L’expérience douloureuse de l’écriture de La Réticence, livre que je n’arrivais pas à écrire, que j’ai failli abandonner plusieurs fois - j’étais empêtré, je ne m’en sortais pas, mais je serrais les dents, je continuais à creuser, je m’accrochais, invoquant la figure de Kafka et les idéaux les plus doloristes de l’écriture -, m’a amené à décider de ne plus jamais écrire de cette manière, je ne voulais plus souffrir de la sorte, il fallait changer de méthode. Dès lors, je n’ai plus travaillé que porté par un élan, pendant des sessions d’écriture limitées dans le temps, de quinze jours à trois mois maximum, entrecoupées de longues périodes où je faisais autre chose, où je n’écrivais pas, où je vivais - ce qui peut également être utile.
J’ai toujours remarquablement bien travaillé mentalement, il est vrai, me laissant peu à peu imprégner par le livre que je projetais d’écrire en suivant simplement le fil de mes pensées, tandis que, sans que j’agisse le moins du monde pour en perturber le cours, affluaient tout doucement dans mon esprit une multitude d’impressions et de rêveries, de structures et d’idées, souvent inachevées, éparses, inaccomplies, en gestation ou déjà abouties, d’intuitions et de bribes, de douleurs et d’émois, auxquels il ne me restait plus qu’à donner leur forme définitive. (…) Et je songeais que, finalement, dans la perspective même d’écrire, ne pas écrire est au moins aussi important qu’écrire. 1
Alors que, jusqu’à La Réticence, je mettais environ un an pour écrire un livre, maintenant, pour une durée de travail effective équivalente, je mets plutôt trois ans. Je ne travaille pas chez moi, à Bruxelles, mais en Corse, ou à Ostende. À Ostende, je loue un appartement. C’est un lieu neutre, j’aime ce côté bernard-l’ermite, cet hôte qui s’installe dans une coquille qui ne lui appartient pas. Les lieux où je travaille sont toujours provisoires, ils ont une autre affectation en mon absence. D’autres gens occupent parfois l’appartement d’Ostende, et la grande pièce où j’écris en Corse a un autre usage lorsque je n’y suis pas. J’arrive, je prends possession des lieux, j’installe mon matériel, ordinateur, imprimante, documentation. Quand je m’en vais, j’emporte tout, il ne reste aucune trace de mon passage.

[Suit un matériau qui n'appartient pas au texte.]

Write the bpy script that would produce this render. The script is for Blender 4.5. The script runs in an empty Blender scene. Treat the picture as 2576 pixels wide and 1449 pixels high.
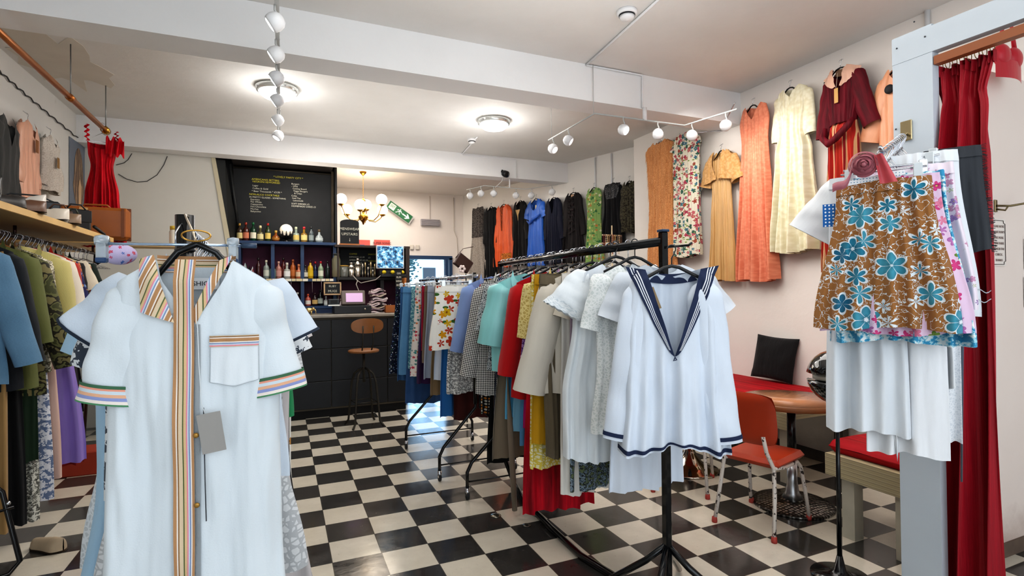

J’aime l’idée qu’on puisse définir un livre comme un rêve de pierre (l’expression est de Baudelaire) : « rêve » par la liberté qu’il exige, l’inconnu, l’audace, le risque, le fantasme, « de pierre », par sa consistance, ferme, solide, minérale, qui s’obtient à force de travail, le travail inlassable sur la langue, les mots, la grammaire. Quand on a trop le nez dans le manuscrit, l’œil dans le cambouis des phrases, on perd parfois de vue la ligne du livre. Or, j’aime me représenter le livre comme une ligne. J’aime cette abstraction, où la littérature rejoint la musique, et où la ligne du livre ondule, monte, descend, au gré de pures questions de rythme. Il y a parfois une contradiction entre le désir que j’ai d’écrire des phrases qui peuvent durer, qui sont proches de l’aphorisme et la nécessité que de telles phrases n’arrêtent pas la lecture, ne la freinent même pas. Il faut que ces phrases se fondent dans le cours du roman, sans nuire à sa fluidité, qu’elles s’enfouissent dans le texte, presque camouflées, de façon qu’elles brillent sans trop attirer l’attention. Quand, à la fin d’une scène paroxystique, le livre monte très haut et atteint un sommet, comment poursuivre la narration, comment redescendre, sans faire chuter l’attention du lecteur ? La ligne du livre doit-elle toujours être crescendo de la première à la dernière ligne ? Non, on peut ménager des accélérations à l’intérieur même des parties, on peut jouer avec les ruptures de rythme, on peut faire résonner la dernière phrase d’un paragraphe. Toutes ces choses se calculent, se dosent et se mesurent. Ce sont des questions techniques, des affaires de métier. Un livre doit apparaître comme une évidence au lecteur, et non comme quelque chose de prémédité ou de construit. Mais cette évidence, l’écrivain, lui, doit la construire.